Comme dans toutes les histoires en procédure d'appel, cela commence par une déclaration d'appel.
Mais c'est une histoire très courte que je vous rapporte, car elle s'achève là où elle a commencé...
... pour le plus grand plaisir du confrère qui m'a chargé de la postulation en appel.
Une partie avait décidé de faire appel d'un jugement.
Malheureusement, le confrère parisien a choisi un postulant qui manifestement avait séché les cours de procédure civile. C'est pas bien !
Mal lui en a pris.
Je souligne tout de suite qu'il n'y a aucun mépris de ma part à l'égard du confrère.
Mais le confrère postulant est sauf erreur un tout jeune confrère, qui a accepté, à tort, de postuler en appel alors qu'il en ignore les rouages. Sa déclaration d'appel était le modèle même de ce qu'il ne faut pas faire.
Ce qui lui est reproché n'est pas d'ignorer les règles de la procédure civile, mais de ne pas avoir été conscient de ses limites.
Et j'accepterais les mêmes reproches si j'allais devant le juge administratif et que je me plantais lamentablement... ce qui serait inévitable car je n'y connais rien.
Même si le confrère a tenté de mettre tout cela sur le dos d'un prétendu "beugue" informatique, son argumentation n'a pas convaincu.
Ce qu'il a fait qui lui vaut une irrecevabilité ?
Avoir omis le fait qu'un intervenant en première instance perd sa qualité de tiers pour précisément être partie.
Et une partie en première instance ne peut devenir tiers en appel.
Ce n'est pas du "Magendie". C'est de la procédure civile assez basique sur la notion de parties à l'instance.

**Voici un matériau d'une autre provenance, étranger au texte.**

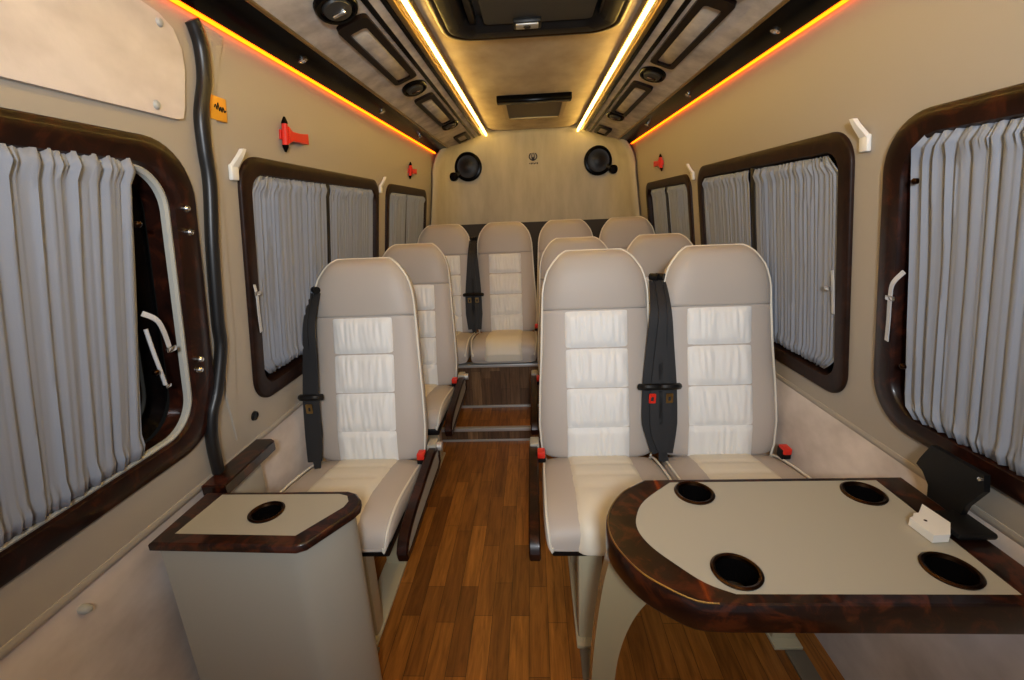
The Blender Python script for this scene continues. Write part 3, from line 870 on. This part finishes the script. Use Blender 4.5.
# rounded outer edge of the rim
rings = [[(a, b, z) for a, b in offset(outer, -sg*o)] for o, z in ((.006, TZ), (.002, TZ-.002), (0, TZ-.006), (0, TZ-.055), (.004, TZ-.062), (.012, TZ-.064), (.04, TZ-.064))]
ring_loft(bm, rings)
obj('rim', bm, M['burlred'], t, 35)
bm = nb(); plate(bm, offset(outer, -sg*.03), [], TZ-.062, TZ-.052); obj('underside', bm, M['darkwall'], t, 0)
bm = nb(); pts = [(a, b, TZ-.0005) for a, b in offset(outer, -sg*.004)][2:34]; tube(bm, pts, .0016, 6); obj('gold_line', bm, M['gold'], t)  # thin gold line along the top edge of the rim
for c in cups:
    bm = nb(); lathe(bm, [(cr+.006, 0), (cr+.007, .003), (cr+.003, .0055), (cr-.001, .004), (cr-.003, -.002)], (c[0], c[1], TZ-.001), 'z', 32); cu = obj('cup_holder', bm, M['goldrim'], t)
    bm = nb(); lathe(bm, [(cr-.001, .002), (cr-.004, -.004), (cr-.005, -.05), (cr-.012, -.056), (.0001, -.057)], (c[0], c[1], TZ-.001), 'z', 32); obj('cup', bm, M['blackgloss'], cu)
# curved pedestal panel
bm = nb()
ped = [(.150, TZ-.062)]+[(v.x, v.y) for v in smoothpath([(.138, .565, 0), (.122, .48, 0), (.107, .34, 0), (.098, .18, 0), (.098, .0, 0)], 4)]+[(.158, .0)]+[(v.x, v.y) for v in smoothpath([(.152, .15, 0), (.160, .26, 0), (.180, .35, 0), (.212, .42, 0), (.262, .475, 0), (.33, .51, 0), (.42, .53, 0)], 4)]+[(.50, TZ-.062)]
plate(bm, ped, [], .835, .872, 'acb'); obj('pedestal', bm, mat('pedestal_beige', (158, 144, 112), .18, coat=.6), t, 30)
bm = nb(); plate(bm, [(.69, TZ-.063), (.742, TZ-.063), (.736, TZ-.095)], [], .665, .68, 'acb'); obj('wall_bracket', bm, M['black'], t, 0)

# black bracket plate + white clip at the table's window edge
b = thing('bracket_plate', 'black shaped plate standing on the table edge against the right wall', 'bracket', (.85, .86, TZ))
bm = nb(); plate(bm, [(.92, .780), (.80, .782), (.793, .750), (.818, .700), (.826, .664), (.902, .664), (.906, .690), (.926, .712), (.945, .720), (.940, .736)], [], .842, .854, 'cab'); obj('plate', bm, M['black'], b, 30)
bm = nb(); box(bm, .788, .862, .762, .842, TZ+.002, TZ+.016, .006); obj('foot', bm, M['black'], b)
bm = nb(); lathe(bm, [(.0001, -.006), (.004, -.005), (.005, .002)], (.842, .803, .772), 'x', 12); obj('stud', bm, M['chrome'], b)
c = thing('white_clip', 'small white plastic block with a notch lying on the table by the black plate', 'clip', (.765, .80, TZ))
bm = nb(); plate(bm, [(.793, .856), (.799, .796), (.770, .762), (.738, .760), (.734, .812), (.746, .818), (.752, .826), (.764, .828)], [], TZ+.001, TZ+.018); obj('block', bm, M['white'], c, 30)
bm = nb(); lathe(bm, [(.0001, .0185), (.003, .0185), (.0035, .017)], (.757, .803, TZ), 'z', 12); obj('screw', bm, M['goldrim'], c)

# ------------------------------------------------------------------ side cabinet on the left
CZT = .643
k = thing('side_cabinet', 'low beige cabinet with dark burl rim and one cup holder at the left door', 'cabinet', (-.68, .9, 0))
co = [(v.x, v.y) for v in smoothpath([(-.876, .788, 0), (-.540, .778, 0)], 1)]+[(-.520, .788), (-.456, .890), (-.449, .912), (-.455, .940), (-.476, .966), (-.502, .976), (-.876, .976)]
ci = [(-.840, .820), (-.555, .811), (-.487, .910), (-.484, .932), (-.497, .956), (-.520, .964), (-.828, .966)]
bm = nb(); plate(bm, ci, [circ((-.668, .893), .034)], CZT-.02, CZT-.001); obj('cabinet_top', bm, M['laminate'], k, 30)
area = sum(co[i-1][0]*co[i][1]-co[i][0]*co[i-1][1] for i in range(len(co))); sg = 1 if area > 0 else -1
bm = nb(); plate(bm, offset(co, -sg*.005), [ci], CZT-.004, CZT)
ring_loft(bm, [[(a, b2, z) for a, b2 in offset(co, -sg*o)] for o, z in ((.005, CZT), (.0015, CZT-.002), (0, CZT-.005), (0, CZT-.018), (.004, CZT-.022), (.04, CZT-.022))])
obj('rim', bm, M['burlred'], k, 35)
bm = nb(); body = [(-.866, .802)]+[(v.x, v.y) for v in smoothpath([(-.60, .798, 0), (-.552, .802, 0), (-.516, .832, 0), (-.488, .872, 0), (-.472, .918, 0), (-.482, .952, 0), (-.508, .966, 0)], 5)]+[(-.866, .966)]
plate(bm, body, [], 0, CZT-.02)
obj('cabinet_body', bm, M['cabinet'], k, 30)
bm = nb(); lathe(bm, [(.040, 0), (.041, .003), (.037, .005), (.033, .003), (.031, -.002)], (-.668, .893, CZT-.001), 'z', 28); cu = obj('cup_holder', bm, M['goldrim'], k)
bm = nb(); lathe(bm, [(.033, .002), (.030, -.004), (.029, -.016), (.0001, -.017)], (-.668, .893, CZT-.001), 'z', 28); obj('cup', bm, M['blackgloss'], cu)
l = thing('wall_ledge', 'short dark burl ledge on the left wall behind the side cabinet', 'ledge', (-.87, 1.1, .61))
bm = nb(); plate(bm, [(-.898, .985), (-.832, .985), (-.835, 1.225), (-.848, 1.238), (-.905, 1.238)], [], .622, .655); bmesh.ops.bevel(bm, geom=[e for e in bm.edges], offset=.003, segments=2, affect='EDGES'); obj('ledge', bm, M['burlred'], l, 30)
bm = nb(); box(bm, -.900, -.868, 1.02, 1.19, .50, .622, .004); obj('support', bm, M['cabinet'], l)

# ------------------------------------------------------------------ light and camera
w = bpy.data.worlds.new('world'); scene.world = w; w.use_nodes = True
w.node_tree.nodes['Background'].inputs[0].default_value = (.92, .96, 1.0, 1)
w.node_tree.nodes['Background'].inputs[1].default_value = .22
ld = bpy.data.lights.new('flash_spot', 'SPOT'); ld.energy = 104; ld.shadow_soft_size = .09; ld.color = (.88, .94, 1)  # added unseen spot behind the camera, standing in for its flash
ld.spot_size = math.radians(116); ld.spot_blend = 1
lo = bpy.data.objects.new('flash_spot', ld); COL.objects.link(lo); lo.location = (.06, -.42, 1.56)
lo.rotation_euler = (Vector((.02, 2.2, 1.42))-lo.location).to_track_quat('-Z', 'Y').to_euler()

F, cx, cy = 450., 512, 340
vd = Vector((532-cx, 210-cy, F)).normalized()          # van axis in camera (right, down, forward)
rl = math.radians(1.6)
u0 = Vector((-math.sin(rl), -math.cos(rl), 0)); up = (u0-vd*u0.dot(vd)).normalized()
xr = up.cross(vd)
if xr.x < 0: xr = -xr
# rows are the world axes seen from the camera
Mw = Matrix((xr, vd, up))
X = Mw @ Vector((1, 0, 0)); Y = -(Mw @ Vector((0, 1, 0))); Z = -(Mw @ Vector((0, 0, 1)))
cam = bpy.data.cameras.new('camera'); co_ = bpy.data.objects.new('camera', cam); COL.objects.link(co_)
cam.sensor_width = 36; cam.lens = F/1024*36; cam.clip_start = .01
co_.matrix_world = Matrix(((X.x, Y.x, Z.x, -.015), (X.y, Y.y, Z.y, 0), (X.z, Y.z, Z.z, 1.31), (0, 0, 0, 1)))
scene.camera = co_
vs = scene.view_settings
vs.view_transform = 'Standard'; vs.look = 'None'; vs.gamma = 1; vs.use_curve_mapping = False; vs.exposure = 0.0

C'est une évidence, mais le confrère appelant ne l'avait pas bien compris.
Il a eu beau essayé de se dépatouiller pour tenter de dire que c'est la faute au RPVA, cela a été en vain.

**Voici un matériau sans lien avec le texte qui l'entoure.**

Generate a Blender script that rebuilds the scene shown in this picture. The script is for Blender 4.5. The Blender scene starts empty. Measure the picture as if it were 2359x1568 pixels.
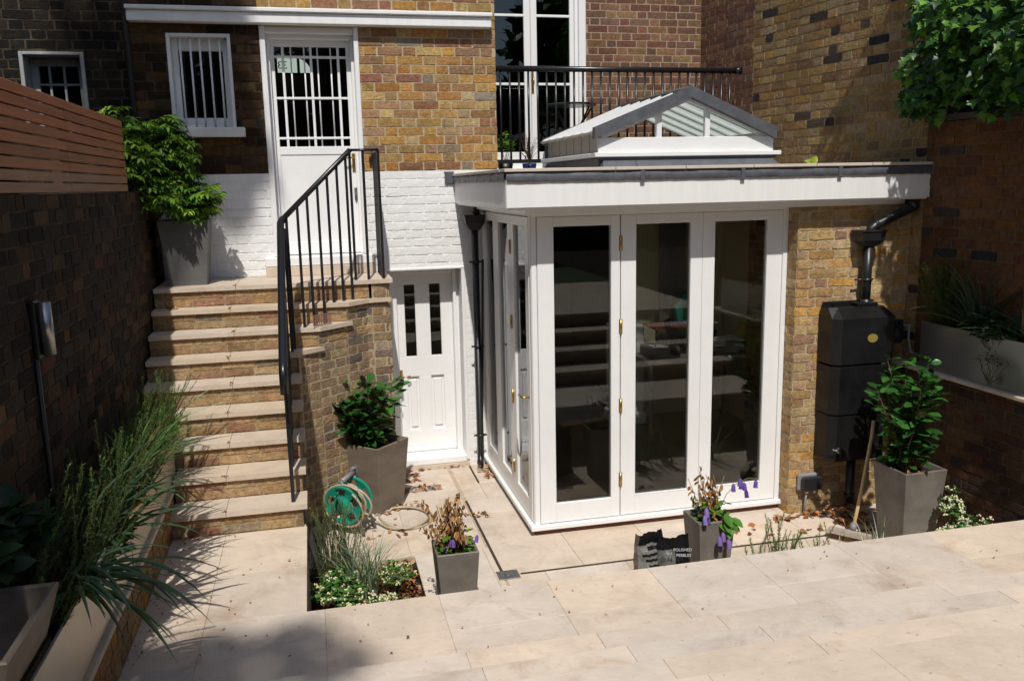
import bpy, math, random
import numpy as np
from mathutils import Vector, Matrix
random.seed(7)
R = math.radians
scn = bpy.context.scene
COL = scn.collection

# ------------------------------------------------------------------ camera
cam_d = bpy.data.cameras.new('camera'); cam = bpy.data.objects.new('camera', cam_d); COL.objects.link(cam)
yaw, pit, rol = 0.22718, 0.18050, -0.02122
F = Vector((math.sin(yaw)*math.cos(pit), math.cos(yaw)*math.cos(pit), -math.sin(pit)))
Rr = Vector((math.cos(yaw), -math.sin(yaw), 0)); Uu = Rr.cross(F)
R2 = Rr*math.cos(rol)+Uu*math.sin(rol); U2 = -Rr*math.sin(rol)+Uu*math.cos(rol)
M = Matrix((( R2.x, U2.x, -F.x), (R2.y, U2.y, -F.y), (R2.z, U2.z, -F.z))).to_4x4()
M.translation = Vector((-1.4407, -7.7846, -0.1362)); cam.matrix_world = M
cam_d.sensor_width = 36; cam_d.lens = 1969.84/2359*36; cam_d.clip_start = .05; cam_d.clip_end = 500
scn.camera = cam

# ------------------------------------------------------------------ light
SUND = Vector((-.155, -1, 1.40)).normalized()          # towards the sun
w = bpy.data.worlds.new("World"); scn.world = w; w.use_nodes = True
nt = w.node_tree; sky = nt.nodes.new('ShaderNodeTexSky'); sky.sky_type = 'NISHITA'; sky.sun_disc = False
sky.sun_elevation = math.asin(SUND.z); sky.sun_rotation = math.atan2(SUND.x, SUND.y)
sky.air_density = 1.0; sky.dust_density = 1.0
bg = nt.nodes['Background']; bg.inputs[1].default_value = .10
nt.links.new(sky.outputs[0], bg.inputs[0])
sd = bpy.data.lights.new('sun', 'SUN'); sd.energy = 4.4; sd.angle = R(.7); sd.color = (1, .955, .89)
so = bpy.data.objects.new('sun', sd); COL.objects.link(so); so.location = (-3, -20, 25)
so.rotation_euler = (-SUND).to_track_quat('-Z', 'Y').to_euler()
scn.view_settings.view_transform = 'Standard'; scn.view_settings.look = 'None'
scn.view_settings.exposure = -.08; scn.view_settings.gamma = 1
scn.view_settings.use_curve_mapping = False
try:
    scn.cycles.max_bounces = 8; scn.cycles.transparent_max_bounces = 16; scn.cycles.glossy_bounces = 4
except Exception: pass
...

Et je passe, entre autres, sur l'argumentation sur la notion de grief alors que nous discutions d'irrecevabilité...
Comme l'ont retenu les juges sur déféré, "il appartenait (à l'appelant) de l'intimer conformément aux dispositions d l'article 547", étant attendue que "la déclaration d'appel, dont les mention impliquent que celui qui en est l'auteur les sélectionne expressément, indique en l'espèce, comme seule partie intimée, XXX" (Rennes 7éme ch. prud'homale, 14 février 2018, n° 17-07732).

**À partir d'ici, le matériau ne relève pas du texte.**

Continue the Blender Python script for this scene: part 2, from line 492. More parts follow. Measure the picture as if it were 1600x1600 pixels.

Par définition, une erreur ne peut être volontaire. Si elle est volontaire, il ne s’agit plus d’une erreur, mais d’une méconnaissance.
Par conséquent, et dès lors que l’appelant opère un choix « volontaire » dans la rédaction de son acte pour dire si une partie est intimée ou intervenante, il ne peut y avoir erreur mais méconnaissance. CQFD.
Ce qui est sanctionné n’est pas une erreur contenue dans l’acte d’appel, mais une méconnaissance des règles de procédure civile qui se traduit par une irrecevabilité de l’appel.
Il n’y a pas lieu à « indulgence pour une erreur commise par l’appelant » (ce qui était demandé par l'appelant), étant au besoin souligné que la procédure d’appel, surtout en version Magendie 2, et la jurisprudence de la Cour de cassation en la matière, ne se caractérisent pas vraiment par une indulgence à l’égard des parties qui se loupent dans l’accomplissement des diligences procédurales auxquelles elles sont tenues. Au contraire, la procédure d’appel est sans filet, et les erreurs sont désormais irrattrapables.
C'en est donc terminé pour le client puisque l'appel est déclaré irrecevable à son égard.
Les incidents devant les chambres prud'homales se multiplient. J'ai sur mon bureau quelques dossiers dans lesquelles je dois soulever des irrecevabilités et des caducités.
Je constate que les magistrats devant les chambres prud'homales ne semblent pas agacés par ces incidents de procédure, bien au contraire. Nous pouvions le craindre.
Alors que pourtant, jusqu'alors, ils n'étaient pas confrontés à ces questions de procédure qui sont donc nouvelles pour eux, nous pouvons voir qu'ils rendent des décisions motivées et de qualité. J'ai toujours admiré la faculté des membres de cette profession à passer d'un contentieux à un autre, et à s'adapter avec une facilité assez déconcertante et dont je serais bien incapable (je n'aurai pas été un bon magistrat... si tant est que je sois même un bon avocat...).